Parasite: Kimchi Coen Bros with a side of manicured fruit

Ed Hutchinson
Nov 7 · 4 min read

SPOILERS AHEAD

In the early 2000’s I spent a year tutoring in South Korea. Back then, South Korea wasn’t nearly as wealthy as the Park family depicted in Parasite. Most of my clients lived in cookie-cutter apartment buildings with “LG” or “Dae Woo” written on the side of the building. When I would visit the homes of my students, their mothers would set down a plate of carefully sliced fruit in front of us while we worked. Never once did I ever entertain the idea of robbing the family nor did I wonder what secrets they were keeping in their apartment. I was hired to help their children attain a private American education and the families’ dreams rested on their young children’s frail backs. In the world of Director Bong’s film, the children have returned from the west with their Harvard degrees and have bought post-modern houses with sheer walls like castles, and have created their fiats of wealth and isolation. For the lucky in Korea, their investment has paid off — but at what cost? While I was watching Parasite, I realized that during my stay in Korea I had only glimpsed the surface of Korean society and that Director Bong was peeling back the layers for the audience throughout this difficult to define but masterful film.

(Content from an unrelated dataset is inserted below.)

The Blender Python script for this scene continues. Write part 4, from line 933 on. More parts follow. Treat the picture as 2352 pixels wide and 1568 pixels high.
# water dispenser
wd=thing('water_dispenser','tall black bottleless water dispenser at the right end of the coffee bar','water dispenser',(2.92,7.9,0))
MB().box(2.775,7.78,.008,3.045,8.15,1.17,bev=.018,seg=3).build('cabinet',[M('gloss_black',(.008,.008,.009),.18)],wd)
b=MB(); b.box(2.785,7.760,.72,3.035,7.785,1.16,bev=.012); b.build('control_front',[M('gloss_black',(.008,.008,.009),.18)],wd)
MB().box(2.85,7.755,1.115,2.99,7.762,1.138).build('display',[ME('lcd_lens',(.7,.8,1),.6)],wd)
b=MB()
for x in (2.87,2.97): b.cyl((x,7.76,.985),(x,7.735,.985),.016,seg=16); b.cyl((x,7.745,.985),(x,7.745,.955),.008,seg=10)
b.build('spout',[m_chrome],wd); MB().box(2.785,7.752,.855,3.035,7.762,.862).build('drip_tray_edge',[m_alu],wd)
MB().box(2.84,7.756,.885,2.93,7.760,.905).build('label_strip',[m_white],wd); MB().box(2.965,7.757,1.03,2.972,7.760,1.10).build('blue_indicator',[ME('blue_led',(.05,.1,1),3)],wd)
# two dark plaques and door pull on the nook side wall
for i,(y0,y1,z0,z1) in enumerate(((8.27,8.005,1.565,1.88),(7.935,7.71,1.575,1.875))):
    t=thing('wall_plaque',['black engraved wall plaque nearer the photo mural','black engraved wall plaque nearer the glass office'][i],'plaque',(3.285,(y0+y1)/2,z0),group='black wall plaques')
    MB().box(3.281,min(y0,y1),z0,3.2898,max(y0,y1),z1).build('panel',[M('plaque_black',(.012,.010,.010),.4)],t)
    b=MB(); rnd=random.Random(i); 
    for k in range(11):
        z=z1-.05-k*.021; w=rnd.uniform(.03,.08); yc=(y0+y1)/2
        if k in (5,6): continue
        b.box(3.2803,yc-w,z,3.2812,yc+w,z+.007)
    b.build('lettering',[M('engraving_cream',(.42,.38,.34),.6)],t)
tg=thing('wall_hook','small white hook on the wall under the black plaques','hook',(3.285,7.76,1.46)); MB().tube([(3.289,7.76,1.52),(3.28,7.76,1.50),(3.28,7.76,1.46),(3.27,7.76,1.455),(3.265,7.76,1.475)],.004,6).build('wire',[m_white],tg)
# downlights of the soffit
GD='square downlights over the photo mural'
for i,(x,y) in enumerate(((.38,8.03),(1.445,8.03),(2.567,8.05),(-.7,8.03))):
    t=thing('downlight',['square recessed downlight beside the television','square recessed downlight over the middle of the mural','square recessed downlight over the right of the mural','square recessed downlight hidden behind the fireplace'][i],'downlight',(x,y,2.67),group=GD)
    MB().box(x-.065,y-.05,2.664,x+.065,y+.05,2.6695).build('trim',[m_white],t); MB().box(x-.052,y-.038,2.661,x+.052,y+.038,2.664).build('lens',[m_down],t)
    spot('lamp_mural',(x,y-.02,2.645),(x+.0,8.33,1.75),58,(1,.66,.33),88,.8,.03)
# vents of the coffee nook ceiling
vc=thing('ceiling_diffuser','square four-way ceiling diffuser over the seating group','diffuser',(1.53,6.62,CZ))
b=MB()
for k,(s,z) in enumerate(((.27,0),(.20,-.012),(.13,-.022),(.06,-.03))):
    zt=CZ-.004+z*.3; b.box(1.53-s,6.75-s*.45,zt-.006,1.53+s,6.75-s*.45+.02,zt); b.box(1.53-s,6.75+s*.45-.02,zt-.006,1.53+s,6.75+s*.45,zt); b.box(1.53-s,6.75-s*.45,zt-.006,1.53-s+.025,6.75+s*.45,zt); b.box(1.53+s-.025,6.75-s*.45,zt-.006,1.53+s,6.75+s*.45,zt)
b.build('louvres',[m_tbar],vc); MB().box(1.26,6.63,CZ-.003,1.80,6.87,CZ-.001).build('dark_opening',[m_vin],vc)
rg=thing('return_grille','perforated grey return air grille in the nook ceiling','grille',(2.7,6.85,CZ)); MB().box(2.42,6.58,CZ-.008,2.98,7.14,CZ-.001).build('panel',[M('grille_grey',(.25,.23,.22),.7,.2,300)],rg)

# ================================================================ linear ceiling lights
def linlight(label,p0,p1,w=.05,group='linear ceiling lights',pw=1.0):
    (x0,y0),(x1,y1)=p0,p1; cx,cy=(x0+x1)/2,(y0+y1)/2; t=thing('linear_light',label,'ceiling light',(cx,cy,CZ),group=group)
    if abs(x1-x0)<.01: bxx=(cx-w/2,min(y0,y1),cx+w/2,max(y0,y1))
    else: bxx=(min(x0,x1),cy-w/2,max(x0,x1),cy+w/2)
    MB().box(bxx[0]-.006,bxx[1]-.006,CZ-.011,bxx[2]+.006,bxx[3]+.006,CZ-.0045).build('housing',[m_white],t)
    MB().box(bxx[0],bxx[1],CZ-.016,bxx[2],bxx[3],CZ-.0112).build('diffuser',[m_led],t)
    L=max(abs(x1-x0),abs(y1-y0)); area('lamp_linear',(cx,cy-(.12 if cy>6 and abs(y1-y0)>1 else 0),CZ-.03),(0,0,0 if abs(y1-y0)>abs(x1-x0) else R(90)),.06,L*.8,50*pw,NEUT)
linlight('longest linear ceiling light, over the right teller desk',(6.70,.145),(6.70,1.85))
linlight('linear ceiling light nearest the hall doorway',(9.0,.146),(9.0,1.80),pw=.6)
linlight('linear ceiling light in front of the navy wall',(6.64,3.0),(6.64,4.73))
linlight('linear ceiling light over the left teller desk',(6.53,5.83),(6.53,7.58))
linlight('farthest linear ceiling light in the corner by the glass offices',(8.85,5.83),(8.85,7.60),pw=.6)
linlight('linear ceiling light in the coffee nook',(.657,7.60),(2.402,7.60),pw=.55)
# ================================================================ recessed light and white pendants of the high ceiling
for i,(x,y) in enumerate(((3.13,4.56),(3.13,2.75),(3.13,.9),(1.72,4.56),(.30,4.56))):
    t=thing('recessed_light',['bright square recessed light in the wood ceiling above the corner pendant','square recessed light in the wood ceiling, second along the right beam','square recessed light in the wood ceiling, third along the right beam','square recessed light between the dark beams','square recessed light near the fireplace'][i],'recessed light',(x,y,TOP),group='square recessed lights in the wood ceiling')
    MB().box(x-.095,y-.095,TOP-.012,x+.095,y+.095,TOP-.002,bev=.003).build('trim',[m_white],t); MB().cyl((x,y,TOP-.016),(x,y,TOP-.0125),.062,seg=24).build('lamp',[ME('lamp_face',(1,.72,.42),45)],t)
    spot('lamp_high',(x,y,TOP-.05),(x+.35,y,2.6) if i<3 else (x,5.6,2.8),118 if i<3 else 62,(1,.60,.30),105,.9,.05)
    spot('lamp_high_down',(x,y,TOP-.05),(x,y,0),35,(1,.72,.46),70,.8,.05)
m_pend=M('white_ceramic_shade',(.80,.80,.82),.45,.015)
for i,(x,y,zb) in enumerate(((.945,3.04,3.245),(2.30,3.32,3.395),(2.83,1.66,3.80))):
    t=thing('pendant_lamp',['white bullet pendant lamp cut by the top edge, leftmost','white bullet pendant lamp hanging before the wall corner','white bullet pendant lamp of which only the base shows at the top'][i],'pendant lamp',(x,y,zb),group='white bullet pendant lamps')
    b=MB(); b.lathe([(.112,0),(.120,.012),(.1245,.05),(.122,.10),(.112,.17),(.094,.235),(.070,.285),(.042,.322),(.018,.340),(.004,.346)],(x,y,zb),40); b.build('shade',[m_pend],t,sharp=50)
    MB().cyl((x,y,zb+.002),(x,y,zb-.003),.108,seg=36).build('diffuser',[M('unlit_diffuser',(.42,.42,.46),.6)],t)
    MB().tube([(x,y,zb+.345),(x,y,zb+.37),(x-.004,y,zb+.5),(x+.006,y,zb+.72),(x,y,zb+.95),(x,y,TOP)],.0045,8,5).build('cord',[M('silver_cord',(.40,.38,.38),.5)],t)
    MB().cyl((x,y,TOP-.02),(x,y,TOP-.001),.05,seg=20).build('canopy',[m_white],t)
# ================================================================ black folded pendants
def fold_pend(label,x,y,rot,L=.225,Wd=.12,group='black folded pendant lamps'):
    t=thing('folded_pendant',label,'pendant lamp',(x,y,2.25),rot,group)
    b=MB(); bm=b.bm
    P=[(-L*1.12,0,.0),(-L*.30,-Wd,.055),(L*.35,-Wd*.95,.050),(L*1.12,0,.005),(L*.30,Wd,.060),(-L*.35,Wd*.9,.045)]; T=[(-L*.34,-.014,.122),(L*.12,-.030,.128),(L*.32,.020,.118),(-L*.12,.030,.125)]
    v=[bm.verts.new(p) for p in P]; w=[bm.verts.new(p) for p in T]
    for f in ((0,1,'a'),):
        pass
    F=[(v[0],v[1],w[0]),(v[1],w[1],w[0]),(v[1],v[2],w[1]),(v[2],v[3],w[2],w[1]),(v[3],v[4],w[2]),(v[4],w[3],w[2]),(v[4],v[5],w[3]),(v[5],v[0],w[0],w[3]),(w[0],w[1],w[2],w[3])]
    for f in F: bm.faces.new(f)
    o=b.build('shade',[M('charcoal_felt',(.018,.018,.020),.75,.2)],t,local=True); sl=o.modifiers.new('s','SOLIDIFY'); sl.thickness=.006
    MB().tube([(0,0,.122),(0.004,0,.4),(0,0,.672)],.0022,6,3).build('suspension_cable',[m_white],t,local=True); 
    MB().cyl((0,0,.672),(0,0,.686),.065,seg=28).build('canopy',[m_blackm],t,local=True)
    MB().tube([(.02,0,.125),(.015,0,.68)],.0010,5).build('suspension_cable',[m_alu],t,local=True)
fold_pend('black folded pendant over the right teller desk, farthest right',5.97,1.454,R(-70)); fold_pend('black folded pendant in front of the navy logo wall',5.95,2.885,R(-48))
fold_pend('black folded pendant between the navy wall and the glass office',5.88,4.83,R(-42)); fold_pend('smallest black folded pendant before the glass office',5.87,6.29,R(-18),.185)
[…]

Parasite is the only South Korean film to ever win the Palm D’or, which is the Cannes equivalent of the Best Picture Oscar, and the fact that this international jury would award a film when they can’t understand the language, and probably aren’t familiar with the actors, speaks volumes. So what is it about this film? To me, it starts with how the story is told. The filmmaker seamlessly presents different genres, beginning with screwball comedy when we meet this family of lovable losers, then quickly shifting to a heist format when the family gets the opportunity to infiltrate a very wealthy family. How the poor family brings each member into the fold is wildly entertaining and masterfully executed. Then, halfway through the movie, the film takes a dark plunge into a literal black hole, and suddenly we are inside a crime thriller that climaxes at the end of the film in horror. Bong Joon Ho has exhibited this ability to jump genres going back to The Host and Mother — and his two more recent films Snowpiercer and Okja — but Parasite incorporates his trademark genre-bending style in the most fluid and entertaining way yet, while still conveying his favorite themes: family, class struggle, and loss. When thinking of Western filmmakers, the closest thing that Parasite reminds me of is the Coen Brothers, especially works like The Big Lebowski and Fargo, where lovable losers get tied up in situations that are at times hilarious and at other times horrific.

Another aspect of the film which holds it together so well and deserves mentioning is the use of architecture. The wealthy family’s home in contrast with the poor Kim family’s home frames a lot of the story and provides a visual context to the characters’ place in society. Starting with the poor family’s sub-basement home, which looks out onto a dirty alleyway of Seoul, it shows you that they are barely keeping their heads above ground. When the Kims arrive at the Park family home, which is elevated and situated above sheer walls, it’s as if they have reached Mount Olympus, or at the very least Architectural Digest. Then, when the bunker is revealed and the characters go below ground, the film likewise tunnels into the depths to which people will go to protect both their families, and their precarious stations in society.

It’s been a few weeks since I saw the film but what makes it stay with me is the ending. The poor family pays a heavy price for their crimes, tragically losing their daughter, who has the most potential, and their father, who is forced to live in exile in the basement as new families come and go into the beautiful home that has become his prison. His son vows to go to college, become rich, and then buy the home himself just so that he can reunite with him, perpetuating the incessant pursuit of wealth that has created this tragedy in the first place. It’s a great ending, and it’s one that leaves a sting similar to the exhale from the last sip of kimchi jigae, or the last shot of soju at the end of a long night.